Executive Summary

We want to make DEI a business imperative across our business - from how we build products, to who we partner with, to how we spend our money.

In 2022, a variety of global challenges impacted efforts to make Snap – and the tech industry – more diverse, equitable, and inclusive. We need to do more than simply add DEI tasks to our to-do lists. Instead we need to bring a DEI lens to all our work. We hope that sharing our successes and setbacks provides helpful insights to others as they navigate similar challenges on their own journeys.

Lessons Learned

The process of making change has revealed three key learnings:

Our current leaders must be more inclusive, and our future leaders must be more diverse.
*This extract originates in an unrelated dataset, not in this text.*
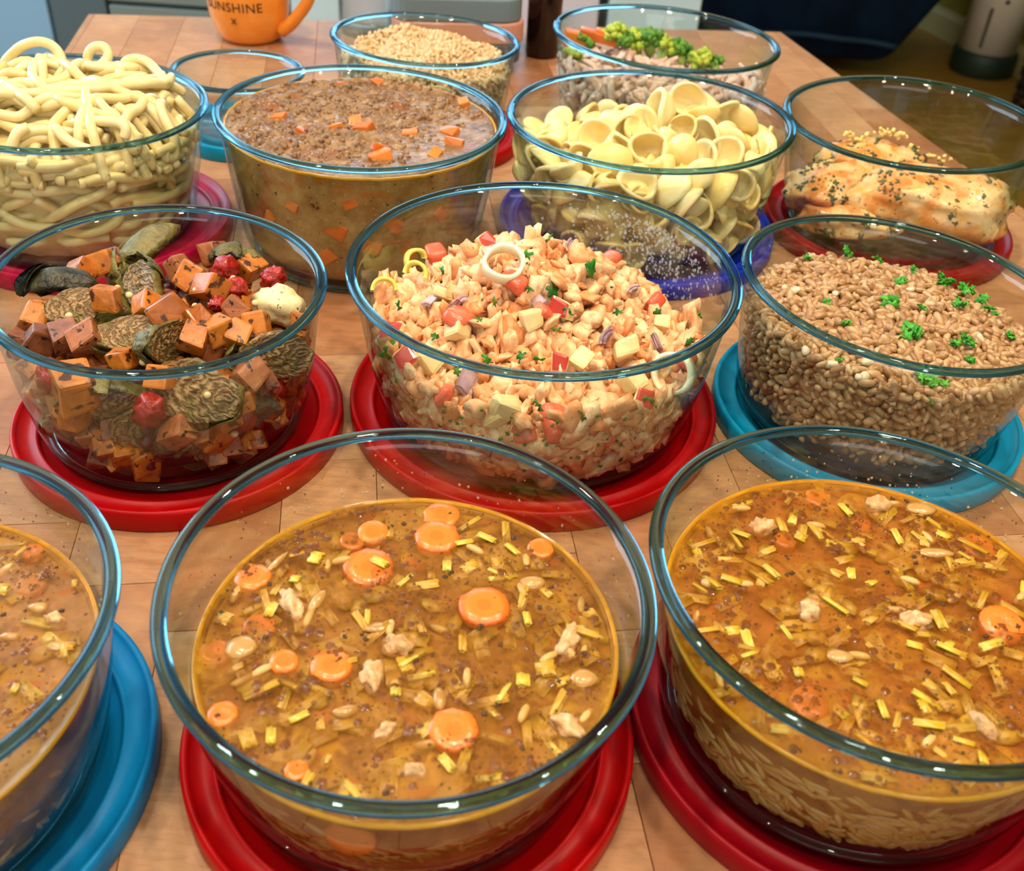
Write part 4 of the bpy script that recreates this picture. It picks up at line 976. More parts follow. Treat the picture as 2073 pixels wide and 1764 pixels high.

We are building inclusive leadership expertise into our expectations and training for all our leaders. We believe that all team members at Snap must be DEI leaders — but we understand that this begins with our leadership team. Effective and accountable leadership is the difference between success and failure.
Great leadership requires great insight — both on a personal level for individuals, and at an organizational level for teams. We can make more meaningful progress if we gain a deeper understanding of complex DEI issues and use org-specific data to surface different team experiences.
We must balance incentives with clear expectations. We want to inspire intrinsic motivation, and keep DEI from becoming a check-the-box exercise. Inspiration must be supported by meaningful accountability. For example, our promotion assessment is being recalibrated to recognize team members who demonstrate inclusive leadership; and elements of our leadership team rewards consider their efforts toward DEI initiatives and programs.

Our Data

Our 2022 data shows areas where we made progress, such as increasing our percentage of women in Tech roles, growing representation of underrepresented racial groups (URGs) in our U.S. Leadership (Director+) and among U.S. People Managers. Our data also highlights a number of areas where we must continue to improve – including the representation of URGs in the U.S. workforce and hiring representation of women globally, and URGs in the U.S.
We are making steady progress on representation of women in Tech (up 1.6 percentage points (pp) to 21.2%), but must accelerate efforts. Attrition rates for women in our tech org are lower than for men (see data section for detail).
Overall we lost ground on race and ethnicity. Representation of underrepresented groups (URGs) in the U.S. workforce dropped 1.2pp to 16.2%. However, representation of underrepresented racial and ethnic groups in our leadership (Director+) increased 1.5pp to 13.8%. And in our tech org, we increased representation of underrepresented racial and ethnic groups among all people managers (+1.3pp to 11.3%). 
Hiring of underrepresented groups fell. This includes both women globally and underrepresented racial and ethnic groups in the U.S. We are working hard and systematically to increase focused sourcing efforts on women and underrepresented racial groups both inside and outside the U.S, which we hope will help to increase hiring rates of underrepresented groups.

Data Deep Dive
Our workforce data for 2022 includes team member representation, hiring, and attrition data. We know that building an inclusive culture isn't only about who we hire, but also who we retain.
Setting Goals
As part of our larger commitment to hold ourselves publicly accountable, we have DEI goals to increase the representation of women in our tech org (globally); to increase women in leadership* (globally), as well as the representation of historically underrepresented racial and ethnic groups (US only - across the company, as well as within leadership).
*This goal is to increase women in leadership by 30% and U.S. racial and ethnic groups by 30%. Asians are included in our racial and ethnic group leadership goal.